After listening to the Da Mowang podcast episode "After Watching Teacher Zhang Zanying's Speech, I Want to Complete What She Didn't Finish Saying", I had many thoughts. It articulated many social logics that I have found to be true in my brief life experience.
Life's setbacks and turning points are often not a matter of personal ability, but rather opaque, unfair "systems," and the subtle, indescribable psychology of the parties involved. Hearing more gossip is still just gossip; only the parties involved truly taste the bittersweetness. This is precisely why I increasingly dislike sharing my own experiences with others. And all such understanding is paved by the paths one has walked.
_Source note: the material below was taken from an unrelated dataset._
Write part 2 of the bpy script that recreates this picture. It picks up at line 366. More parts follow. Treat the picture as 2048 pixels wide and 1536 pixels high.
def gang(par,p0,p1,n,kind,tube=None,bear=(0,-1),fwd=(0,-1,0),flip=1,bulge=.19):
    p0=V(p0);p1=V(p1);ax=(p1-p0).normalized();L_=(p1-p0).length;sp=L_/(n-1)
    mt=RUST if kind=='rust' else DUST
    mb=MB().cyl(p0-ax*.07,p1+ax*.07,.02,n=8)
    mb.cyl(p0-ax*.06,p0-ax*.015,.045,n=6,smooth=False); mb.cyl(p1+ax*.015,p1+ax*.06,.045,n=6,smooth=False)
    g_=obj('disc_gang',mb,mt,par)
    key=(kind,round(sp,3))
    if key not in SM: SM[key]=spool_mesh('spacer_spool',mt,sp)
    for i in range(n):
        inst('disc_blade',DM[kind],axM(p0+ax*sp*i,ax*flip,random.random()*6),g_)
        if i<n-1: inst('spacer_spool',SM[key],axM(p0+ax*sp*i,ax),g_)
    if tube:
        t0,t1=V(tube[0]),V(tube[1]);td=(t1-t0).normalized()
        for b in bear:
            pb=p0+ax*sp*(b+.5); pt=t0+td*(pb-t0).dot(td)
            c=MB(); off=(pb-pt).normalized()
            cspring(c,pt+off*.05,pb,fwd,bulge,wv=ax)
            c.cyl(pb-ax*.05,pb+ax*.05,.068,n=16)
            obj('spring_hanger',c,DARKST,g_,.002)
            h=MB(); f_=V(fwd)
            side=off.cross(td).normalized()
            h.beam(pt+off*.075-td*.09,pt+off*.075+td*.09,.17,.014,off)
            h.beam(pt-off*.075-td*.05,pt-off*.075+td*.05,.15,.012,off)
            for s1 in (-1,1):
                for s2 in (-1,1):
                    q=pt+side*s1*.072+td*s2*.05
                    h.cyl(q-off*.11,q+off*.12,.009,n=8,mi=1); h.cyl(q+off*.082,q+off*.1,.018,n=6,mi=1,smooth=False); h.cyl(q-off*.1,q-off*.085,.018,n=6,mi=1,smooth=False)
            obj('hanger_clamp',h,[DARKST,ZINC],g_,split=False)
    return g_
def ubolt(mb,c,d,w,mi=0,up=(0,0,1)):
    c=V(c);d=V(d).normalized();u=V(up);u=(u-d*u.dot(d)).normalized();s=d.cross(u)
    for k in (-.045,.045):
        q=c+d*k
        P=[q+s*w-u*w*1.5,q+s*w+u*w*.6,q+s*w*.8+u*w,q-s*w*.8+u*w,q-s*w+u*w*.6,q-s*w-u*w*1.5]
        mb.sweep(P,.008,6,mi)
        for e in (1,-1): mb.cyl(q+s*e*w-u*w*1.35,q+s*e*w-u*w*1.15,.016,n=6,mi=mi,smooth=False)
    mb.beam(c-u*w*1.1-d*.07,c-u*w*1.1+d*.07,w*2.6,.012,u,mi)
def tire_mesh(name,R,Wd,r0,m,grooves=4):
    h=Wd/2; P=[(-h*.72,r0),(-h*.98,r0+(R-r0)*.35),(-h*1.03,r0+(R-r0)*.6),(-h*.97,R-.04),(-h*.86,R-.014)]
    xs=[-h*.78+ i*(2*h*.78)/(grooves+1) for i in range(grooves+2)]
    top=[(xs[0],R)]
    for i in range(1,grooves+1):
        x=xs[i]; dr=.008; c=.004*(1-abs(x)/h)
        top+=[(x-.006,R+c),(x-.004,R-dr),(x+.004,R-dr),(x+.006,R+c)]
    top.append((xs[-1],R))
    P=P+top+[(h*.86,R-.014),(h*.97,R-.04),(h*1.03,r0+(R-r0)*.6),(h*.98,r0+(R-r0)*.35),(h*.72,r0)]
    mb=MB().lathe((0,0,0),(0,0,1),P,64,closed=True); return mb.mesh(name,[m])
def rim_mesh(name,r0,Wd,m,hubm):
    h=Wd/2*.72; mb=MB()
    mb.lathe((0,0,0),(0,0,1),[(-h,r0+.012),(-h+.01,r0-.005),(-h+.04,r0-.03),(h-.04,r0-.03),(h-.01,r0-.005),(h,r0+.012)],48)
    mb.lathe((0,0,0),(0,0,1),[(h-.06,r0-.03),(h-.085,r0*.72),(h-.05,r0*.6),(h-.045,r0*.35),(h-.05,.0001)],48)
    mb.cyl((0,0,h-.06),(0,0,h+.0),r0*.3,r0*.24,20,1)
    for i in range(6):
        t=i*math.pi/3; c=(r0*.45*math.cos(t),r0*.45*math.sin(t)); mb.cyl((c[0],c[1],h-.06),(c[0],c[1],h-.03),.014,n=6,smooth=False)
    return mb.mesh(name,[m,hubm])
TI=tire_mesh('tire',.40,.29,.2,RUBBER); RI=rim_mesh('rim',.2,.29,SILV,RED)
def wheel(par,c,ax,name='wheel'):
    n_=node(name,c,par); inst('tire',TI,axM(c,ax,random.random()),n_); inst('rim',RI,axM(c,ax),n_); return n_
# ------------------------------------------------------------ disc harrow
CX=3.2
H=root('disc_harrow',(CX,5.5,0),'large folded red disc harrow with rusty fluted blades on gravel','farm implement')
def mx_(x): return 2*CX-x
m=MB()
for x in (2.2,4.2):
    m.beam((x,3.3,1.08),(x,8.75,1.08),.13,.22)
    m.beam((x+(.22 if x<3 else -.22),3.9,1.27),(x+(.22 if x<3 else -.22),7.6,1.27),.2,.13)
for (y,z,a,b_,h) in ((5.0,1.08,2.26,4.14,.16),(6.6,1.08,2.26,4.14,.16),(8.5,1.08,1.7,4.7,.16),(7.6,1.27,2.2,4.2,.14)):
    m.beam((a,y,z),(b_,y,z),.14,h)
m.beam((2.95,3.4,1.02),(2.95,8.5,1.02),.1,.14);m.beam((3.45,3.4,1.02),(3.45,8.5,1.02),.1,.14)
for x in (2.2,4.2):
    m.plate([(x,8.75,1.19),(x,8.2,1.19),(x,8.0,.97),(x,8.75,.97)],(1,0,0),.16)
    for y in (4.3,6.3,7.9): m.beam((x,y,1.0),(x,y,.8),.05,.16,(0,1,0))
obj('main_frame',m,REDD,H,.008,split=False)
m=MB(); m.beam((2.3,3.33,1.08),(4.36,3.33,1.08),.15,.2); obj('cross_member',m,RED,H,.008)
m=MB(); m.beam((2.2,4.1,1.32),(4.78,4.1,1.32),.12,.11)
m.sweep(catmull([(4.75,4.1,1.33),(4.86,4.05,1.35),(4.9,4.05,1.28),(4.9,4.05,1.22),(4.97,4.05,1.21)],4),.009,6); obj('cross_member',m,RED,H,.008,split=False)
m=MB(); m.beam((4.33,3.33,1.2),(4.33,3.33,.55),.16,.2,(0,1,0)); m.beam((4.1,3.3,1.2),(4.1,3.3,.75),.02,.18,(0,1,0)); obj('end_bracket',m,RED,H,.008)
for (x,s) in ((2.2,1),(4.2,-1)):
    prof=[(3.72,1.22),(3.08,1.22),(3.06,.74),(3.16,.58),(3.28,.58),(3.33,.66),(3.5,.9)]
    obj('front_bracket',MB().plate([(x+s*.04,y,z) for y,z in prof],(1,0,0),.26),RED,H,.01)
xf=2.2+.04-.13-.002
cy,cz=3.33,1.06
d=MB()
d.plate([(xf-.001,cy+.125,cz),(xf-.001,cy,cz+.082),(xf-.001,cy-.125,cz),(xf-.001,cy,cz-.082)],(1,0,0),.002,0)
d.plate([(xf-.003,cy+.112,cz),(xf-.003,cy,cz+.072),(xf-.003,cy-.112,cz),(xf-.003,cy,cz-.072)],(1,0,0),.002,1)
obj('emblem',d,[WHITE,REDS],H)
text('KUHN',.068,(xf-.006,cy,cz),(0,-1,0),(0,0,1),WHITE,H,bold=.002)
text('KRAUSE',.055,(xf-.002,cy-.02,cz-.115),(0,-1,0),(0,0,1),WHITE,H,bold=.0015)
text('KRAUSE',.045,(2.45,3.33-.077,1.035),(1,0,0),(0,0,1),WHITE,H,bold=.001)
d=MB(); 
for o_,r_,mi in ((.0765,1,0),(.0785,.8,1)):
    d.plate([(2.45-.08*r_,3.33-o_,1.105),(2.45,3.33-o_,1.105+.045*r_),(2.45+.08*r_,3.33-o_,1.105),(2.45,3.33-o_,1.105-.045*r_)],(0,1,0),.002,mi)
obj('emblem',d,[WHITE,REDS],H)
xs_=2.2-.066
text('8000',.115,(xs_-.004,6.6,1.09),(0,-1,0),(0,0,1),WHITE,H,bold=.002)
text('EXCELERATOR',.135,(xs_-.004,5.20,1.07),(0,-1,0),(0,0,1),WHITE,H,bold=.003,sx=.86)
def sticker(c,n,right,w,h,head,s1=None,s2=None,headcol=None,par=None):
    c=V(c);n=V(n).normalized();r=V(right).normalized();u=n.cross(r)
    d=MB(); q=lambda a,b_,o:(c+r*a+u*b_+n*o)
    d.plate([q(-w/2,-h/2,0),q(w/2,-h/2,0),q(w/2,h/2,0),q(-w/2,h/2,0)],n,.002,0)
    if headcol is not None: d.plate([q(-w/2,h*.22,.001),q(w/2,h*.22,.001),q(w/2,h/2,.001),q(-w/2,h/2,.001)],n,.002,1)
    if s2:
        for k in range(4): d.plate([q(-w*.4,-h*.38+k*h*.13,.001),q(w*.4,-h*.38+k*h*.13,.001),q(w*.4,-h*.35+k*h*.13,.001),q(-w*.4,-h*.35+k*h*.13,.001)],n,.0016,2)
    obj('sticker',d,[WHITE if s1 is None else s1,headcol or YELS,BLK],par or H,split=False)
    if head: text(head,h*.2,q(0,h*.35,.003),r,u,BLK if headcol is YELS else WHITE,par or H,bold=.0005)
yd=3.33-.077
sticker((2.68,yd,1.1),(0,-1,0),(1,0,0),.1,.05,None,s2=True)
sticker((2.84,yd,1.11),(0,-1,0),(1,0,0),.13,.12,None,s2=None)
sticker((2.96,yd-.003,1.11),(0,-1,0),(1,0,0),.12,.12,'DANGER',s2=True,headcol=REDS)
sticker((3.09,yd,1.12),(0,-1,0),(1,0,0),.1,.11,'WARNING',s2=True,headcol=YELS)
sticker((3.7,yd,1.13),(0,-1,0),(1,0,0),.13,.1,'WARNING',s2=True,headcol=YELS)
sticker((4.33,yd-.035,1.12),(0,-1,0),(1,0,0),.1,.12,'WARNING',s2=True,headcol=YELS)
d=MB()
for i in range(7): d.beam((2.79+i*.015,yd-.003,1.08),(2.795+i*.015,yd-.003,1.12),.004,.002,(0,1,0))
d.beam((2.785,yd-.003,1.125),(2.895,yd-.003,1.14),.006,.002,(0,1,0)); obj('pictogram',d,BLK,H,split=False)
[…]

An individual's strength can hardly shake a vast system, but systems are composed of people. Understanding and skillfully utilizing the gaps in "human nature" is the only way for ordinary people to leverage the system. Many things may not seem entirely aboveboard, but the ways to achieve things are often gray.
The modern expression of patriarchy is "for your own good," persuading girls "not to work too hard," hoping girls don't go too far from home, thereby eliminating those more challenging but potentially higher-rewarding choices before they form an independent value system. But this is also a cognitive imprint of the times, not something an individual can easily realize; it only reveals itself unintentionally.
Marriage does not make a career-oriented woman who already has a sense of self lose herself; instead, she will develop more selves, and each self will occupy time and energy. Although I haven't personally dealt with the issue of marriage, even in university, I had multiple demands on my energy: internships, coursework, interests, and relationships. Choosing one thing inevitably means losing something else. Marriage is not scary, but the prerequisite is to be self-consistent, to marry when you want to marry, to have children when you want to have children. If you are prepared, remember to fasten your seatbelt; the journey ahead will be thrilling, arduous, and worthwhile.
Understand the division of labor in society; people are not omnipotent, and it's okay to outsource what can be outsourced. Just like today, I suddenly wanted to dress well but didn't have the energy to fuss over myself, so I thought, "Make an AI that helps me remember what clothes I have and where they are, build a website, set up intranet penetration for computer and phone, or make it accessible from the external network, call some existing APIs, take a photo each time I wear something to optimize and record where it is—that should work. If participating in a hackathon, I could even collaborate with hardware classmates to create hardware." It's all about thinking of outsourcing.
Now I am gradually trying to view the world through a gray lens. Recognizing that I am a very self-oriented person. I need to know who I am and what I need. Currently, in terms of relationships and marriage, what I seek is something that brings me cognitive progress, satisfies my need for security, and solves my needs. As I grow older, I increasingly feel that women are controlled by hormones—experiencing intense emotional swings to the point of sudden tears before menstruation, feeling a strong desire for a relationship at specific times. There's nothing inherently good or bad about this; it's just about gradually recognizing and accepting the fluctuations of one's own body and mind. Since there are such fluctuations, there are signals from the body; it's just that most of the time, the brain has ignored them. Respect your own body, respect your own soul.